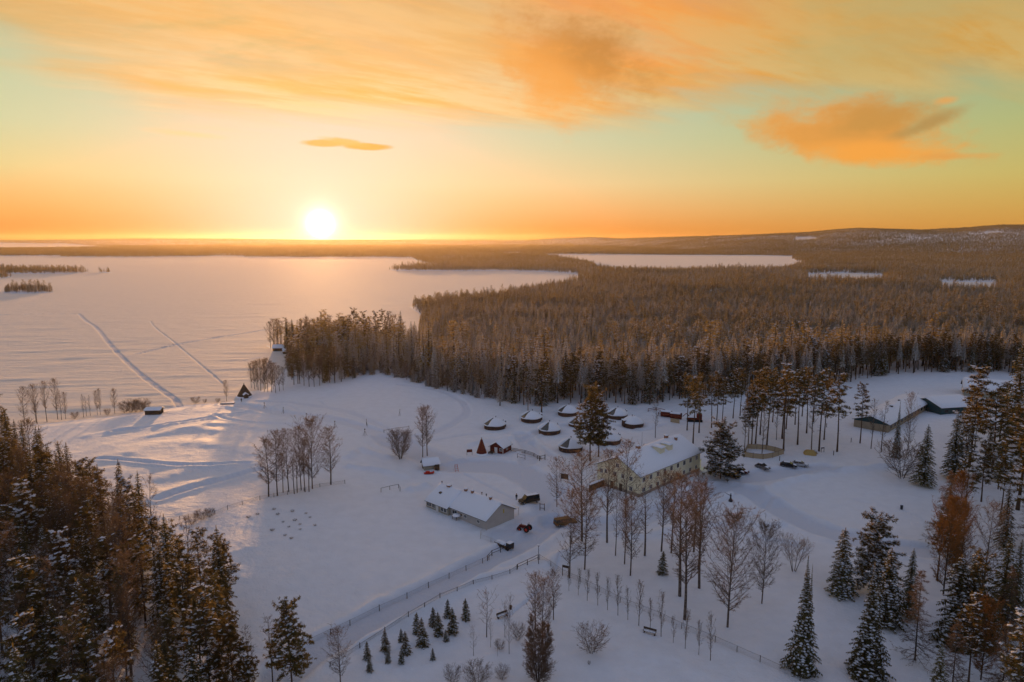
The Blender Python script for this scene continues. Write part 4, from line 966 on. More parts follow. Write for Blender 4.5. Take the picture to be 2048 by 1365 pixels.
for i in range(2): fproto('c_spruce_%d' % i, spruce(17, rv(1.6, 2.0), .1, .45, 1, .62, .8, per=6), 'bark', ['forest_needles', 'tree_snow'])
for i in range(2): fproto('d_birch_%d' % i, birch(13, 3.4, .2, 1.0, 24, 5, 5, .045), 'birch_bark', BIR)
for i in range(2): fproto('e_frost_birch_%d' % i, birch(13, 3.4, .2, 1.0, 24, 5, 5, .045), 'birch_bark', FRO)
# far rows
sel = ~inF
X1, Y1 = x[sel], y[sel]
N = 1700000
rad = 520 + (13000 - 520) * rng.random(N) ** 1.0
dens = np.minimum(1, 1.0)
A_ = rng.uniform(math.radians(-60), math.radians(60), N)
# expected count per area falls off with distance: weights
wgt = (520 / rad) ** 1.3 * rad / 520 * (1 + 1.3 * ss(rad, 2500, 4500))
keepp = rng.random(N) < wgt * 0.95
A_, rad = A_[keepp], rad[keepp]
out = np.abs(A_) > math.radians(41); kp = ~out | (rng.random(len(A_)) < 0.25); A_, rad = A_[kp], rad[kp]
X2 = np.sin(A_) * rad; Y2 = np.cos(A_) * rad
ok = far_ok(X2, Y2); X2, Y2 = X2[ok], Y2[ok]
N3 = 14000  # strip between the front rows and 520 m outside the fan, and the sides
A3 = rng.uniform(math.radians(47), math.radians(75), N3); r3 = np.sqrt(rng.uniform(300 ** 2, 1400 ** 2, N3)); x3 = np.sin(A3) * r3; y3 = np.cos(A3) * r3; k3 = far_ok(x3, y3) ; x3, y3 = x3[k3], y3[k3]
FX = np.concatenate([X1, X2, x3]); FY = np.concatenate([Y1, Y2, y3])
wsd_ = water_sd(FX, FY); FH = height(FX, FY, wsd_); FR = np.hypot(FX, FY)
# open bogs and clear cuts
bog = (vnoise(FX, FY, 420, 31) + 0.4 * vnoise(FX, FY, 160, 33)) > 0.52
hill = (FH > 60) & (vnoise(FX, FY, 380, 41) + .5 * vnoise(FX, FY, 120, 43) > 0.40) & (FR > 3500)
isl = np.zeros(len(FX), bool)
kp = ~((bog & (rng.random(len(FX)) < .72)) | (hill & (rng.random(len(FX)) < .55)))
FX, FY, FH, FR = FX[kp], FY[kp], FH[kp], FR[kp]
pt = vnoise(FX, FY, 130, 51) + .6 * vnoise(FX, FY, 45, 53); az_ = np.arctan2(FX, FY)
u = rng.random(len(FX)); kind = np.zeros(len(FX), int)
frosty = (ss(pt, -.4, .2) * 0.62 + .28) * (1 - .35 * ss(FR, 1500, 4000))
kind = np.where(u < frosty, 4 + rng.integers(0, 4, len(FX)), rng.integers(0, 4, len(FX)))
v = rng.random(len(FX)); kind = np.where(v < .10, 8 + rng.integers(0, 2, len(FX)), kind); kind = np.where((v > .96), 10 + rng.integers(0, 4, len(FX)), kind)
FD = FR - np.interp(az_, ea[o_], er[o_]); FD = np.where(az_ < math.radians(-19.5), 900, FD)
tallf = 1 - ss(FD, 30, 75)
head = (az_ < math.radians(-8)) & (FR < 520); tallf = np.where(head, .45, tallf)
scl = np.clip(rng.lognormal(-.02, .26, len(FX)), .45, 1.6) * (.50 + .40 * tallf + .10 * ss(vnoise(FX, FY, 170, 77), .1, .3)) * (1 + .12 * vnoise(FX, FY, 200, 61)) * np.where(FR > 1500, 1.0, 1.0)
scl = scl * np.where(bog[kp], .6, 1.0)
wid = (1.5 - .25 * tallf) + 0.5 * ss(FR, 900, 5000); wid = wid[kp] if len(wid) != len(FX) else wid
def forest_object(name, X_, Y_, Z_, K_, S_, W_, label, cat):
    me = bpy.data.meshes.new(name); me.vertices.add(len(X_)); me.vertices.foreach_set('co', np.stack([X_, Y_, Z_], 1).astype(np.float32).ravel())
    for nm, ty, arr in (('tree_kind', 'INT', K_.astype(np.int32)), ('tree_turn', 'FLOAT', rng.uniform(0, 6.28, len(X_)).astype(np.float32))):
        at = me.attributes.new(nm, ty, 'POINT'); at.data.foreach_set('value', arr)
    at = me.attributes.new('tree_size', 'FLOAT_VECTOR', 'POINT'); at.data.foreach_set('vector', np.stack([S_ * W_, S_ * W_, S_], 1).astype(np.float32).ravel())
    o = bpy.data.objects.new(name, me); COL.objects.link(o)
    g = bpy.data.node_groups.new(name + '_nodes', 'GeometryNodeTree')
    g.interface.new_socket('Geometry', in_out='INPUT', socket_type='NodeSocketGeometry'); g.interface.new_socket('Geometry', in_out='OUTPUT', socket_type='NodeSocketGeometry')
    ni = g.nodes.new('NodeGroupInput'); no = g.nodes.new('NodeGroupOutput')
    ci = g.nodes.new('GeometryNodeCollectionInfo'); ci.inputs['Collection'].default_value = fc; ci.inputs['Separate Children'].default_value = True; ci.inputs['Reset Children'].default_value = True
    ip = g.nodes.new('GeometryNodeInstanceOnPoints'); ip.inputs['Pick Instance'].default_value = True
    def attr(nm, ty):
        n = g.nodes.new('GeometryNodeInputNamedAttribute'); n.data_type = ty; n.inputs[0].default_value = nm; return n.outputs['Attribute']
    cmb = g.nodes.new('ShaderNodeCombineXYZ'); g.links.new(attr('tree_turn', 'FLOAT'), cmb.inputs[2])
    g.links.new(ni.outputs[0], ip.inputs['Points']); g.links.new(ci.outputs[0], ip.inputs['Instance']); g.links.new(attr('tree_kind', 'INT'), ip.inputs['Instance Index'])
    g.links.new(cmb.outputs[0], ip.inputs['Rotation']); g.links.new(attr('tree_size', 'FLOAT_VECTOR'), ip.inputs['Scale'])
    g.links.new(ip.outputs[0], no.inputs[0])
    m = o.modifiers.new('forest', 'NODES'); m.node_group = g
    o['kind'] = 'stuff'; o['label'] = label; o['category'] = cat
    return o
forest_object('forest', FX, FY, FH - .1, kind, scl, wid, 'endless frosted conifer forest stretching from the village to the hills', 'forest')
print('far forest trees', len(FX))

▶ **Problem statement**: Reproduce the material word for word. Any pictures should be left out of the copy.

▶ **Finished answer**:
The Blender Python script for this scene continues. Write part 4, from line 966 on. More parts follow. Write for Blender 4.5. Take the picture to be 2048 by 1365 pixels.
for i in range(2): fproto('c_spruce_%d' % i, spruce(17, rv(1.6, 2.0), .1, .45, 1, .62, .8, per=6), 'bark', ['forest_needles', 'tree_snow'])
for i in range(2): fproto('d_birch_%d' % i, birch(13, 3.4, .2, 1.0, 24, 5, 5, .045), 'birch_bark', BIR)
for i in range(2): fproto('e_frost_birch_%d' % i, birch(13, 3.4, .2, 1.0, 24, 5, 5, .045), 'birch_bark', FRO)
# far rows
sel = ~inF
X1, Y1 = x[sel], y[sel]
N = 1700000
rad = 520 + (13000 - 520) * rng.random(N) ** 1.0
dens = np.minimum(1, 1.0)
A_ = rng.uniform(math.radians(-60), math.radians(60), N)
# expected count per area falls off with distance: weights
wgt = (520 / rad) ** 1.3 * rad / 520 * (1 + 1.3 * ss(rad, 2500, 4500))
keepp = rng.random(N) < wgt * 0.95
A_, rad = A_[keepp], rad[keepp]
out = np.abs(A_) > math.radians(41); kp = ~out | (rng.random(len(A_)) < 0.25); A_, rad = A_[kp], rad[kp]
X2 = np.sin(A_) * rad; Y2 = np.cos(A_) * rad
ok = far_ok(X2, Y2); X2, Y2 = X2[ok], Y2[ok]
N3 = 14000  # strip between the front rows and 520 m outside the fan, and the sides
A3 = rng.uniform(math.radians(47), math.radians(75), N3); r3 = np.sqrt(rng.uniform(300 ** 2, 1400 ** 2, N3)); x3 = np.sin(A3) * r3; y3 = np.cos(A3) * r3; k3 = far_ok(x3, y3) ; x3, y3 = x3[k3], y3[k3]
FX = np.concatenate([X1, X2, x3]); FY = np.concatenate([Y1, Y2, y3])
wsd_ = water_sd(FX, FY); FH = height(FX, FY, wsd_); FR = np.hypot(FX, FY)
# open bogs and clear cuts
bog = (vnoise(FX, FY, 420, 31) + 0.4 * vnoise(FX, FY, 160, 33)) > 0.52
hill = (FH > 60) & (vnoise(FX, FY, 380, 41) + .5 * vnoise(FX, FY, 120, 43) > 0.40) & (FR > 3500)
isl = np.zeros(len(FX), bool)
kp = ~((bog & (rng.random(len(FX)) < .72)) | (hill & (rng.random(len(FX)) < .55)))
FX, FY, FH, FR = FX[kp], FY[kp], FH[kp], FR[kp]
pt = vnoise(FX, FY, 130, 51) + .6 * vnoise(FX, FY, 45, 53); az_ = np.arctan2(FX, FY)
u = rng.random(len(FX)); kind = np.zeros(len(FX), int)
frosty = (ss(pt, -.4, .2) * 0.62 + .28) * (1 - .35 * ss(FR, 1500, 4000))
kind = np.where(u < frosty, 4 + rng.integers(0, 4, len(FX)), rng.integers(0, 4, len(FX)))
v = rng.random(len(FX)); kind = np.where(v < .10, 8 + rng.integers(0, 2, len(FX)), kind); kind = np.where((v > .96), 10 + rng.integers(0, 4, len(FX)), kind)
FD = FR - np.interp(az_, ea[o_], er[o_]); FD = np.where(az_ < math.radians(-19.5), 900, FD)
tallf = 1 - ss(FD, 30, 75)
head = (az_ < math.radians(-8)) & (FR < 520); tallf = np.where(head, .45, tallf)
scl = np.clip(rng.lognormal(-.02, .26, len(FX)), .45, 1.6) * (.50 + .40 * tallf + .10 * ss(vnoise(FX, FY, 170, 77), .1, .3)) * (1 + .12 * vnoise(FX, FY, 200, 61)) * np.where(FR > 1500, 1.0, 1.0)
scl = scl * np.where(bog[kp], .6, 1.0)
wid = (1.5 - .25 * tallf) + 0.5 * ss(FR, 900, 5000); wid = wid[kp] if len(wid) != len(FX) else wid
def forest_object(name, X_, Y_, Z_, K_, S_, W_, label, cat):
    me = bpy.data.meshes.new(name); me.vertices.add(len(X_)); me.vertices.foreach_set('co', np.stack([X_, Y_, Z_], 1).astype(np.float32).ravel())
    for nm, ty, arr in (('tree_kind', 'INT', K_.astype(np.int32)), ('tree_turn', 'FLOAT', rng.uniform(0, 6.28, len(X_)).astype(np.float32))):
        at = me.attributes.new(nm, ty, 'POINT'); at.data.foreach_set('value', arr)
    at = me.attributes.new('tree_size', 'FLOAT_VECTOR', 'POINT'); at.data.foreach_set('vector', np.stack([S_ * W_, S_ * W_, S_], 1).astype(np.float32).ravel())
    o = bpy.data.objects.new(name, me); COL.objects.link(o)
    g = bpy.data.node_groups.new(name + '_nodes', 'GeometryNodeTree')
    g.interface.new_socket('Geometry', in_out='INPUT', socket_type='NodeSocketGeometry'); g.interface.new_socket('Geometry', in_out='OUTPUT', socket_type='NodeSocketGeometry')
    ni = g.nodes.new('NodeGroupInput'); no = g.nodes.new('NodeGroupOutput')
    ci = g.nodes.new('GeometryNodeCollectionInfo'); ci.inputs['Collection'].default_value = fc; ci.inputs['Separate Children'].default_value = True; ci.inputs['Reset Children'].default_value = True
    ip = g.nodes.new('GeometryNodeInstanceOnPoints'); ip.inputs['Pick Instance'].default_value = True
    def attr(nm, ty):
        n = g.nodes.new('GeometryNodeInputNamedAttribute'); n.data_type = ty; n.inputs[0].default_value = nm; return n.outputs['Attribute']
    cmb = g.nodes.new('ShaderNodeCombineXYZ'); g.links.new(attr('tree_turn', 'FLOAT'), cmb.inputs[2])
    g.links.new(ni.outputs[0], ip.inputs['Points']); g.links.new(ci.outputs[0], ip.inputs['Instance']); g.links.new(attr('tree_kind', 'INT'), ip.inputs['Instance Index'])
    g.links.new(cmb.outputs[0], ip.inputs['Rotation']); g.links.new(attr('tree_size', 'FLOAT_VECTOR'), ip.inputs['Scale'])
    g.links.new(ip.outputs[0], no.inputs[0])
    m = o.modifiers.new('forest', 'NODES'); m.node_group = g
    o['kind'] = 'stuff'; o['label'] = label; o['category'] = cat
    return o
forest_object('forest', FX, FY, FH - .1, kind, scl, wid, 'endless frosted conifer forest stretching from the village to the hills', 'forest')
print('far forest trees', len(FX))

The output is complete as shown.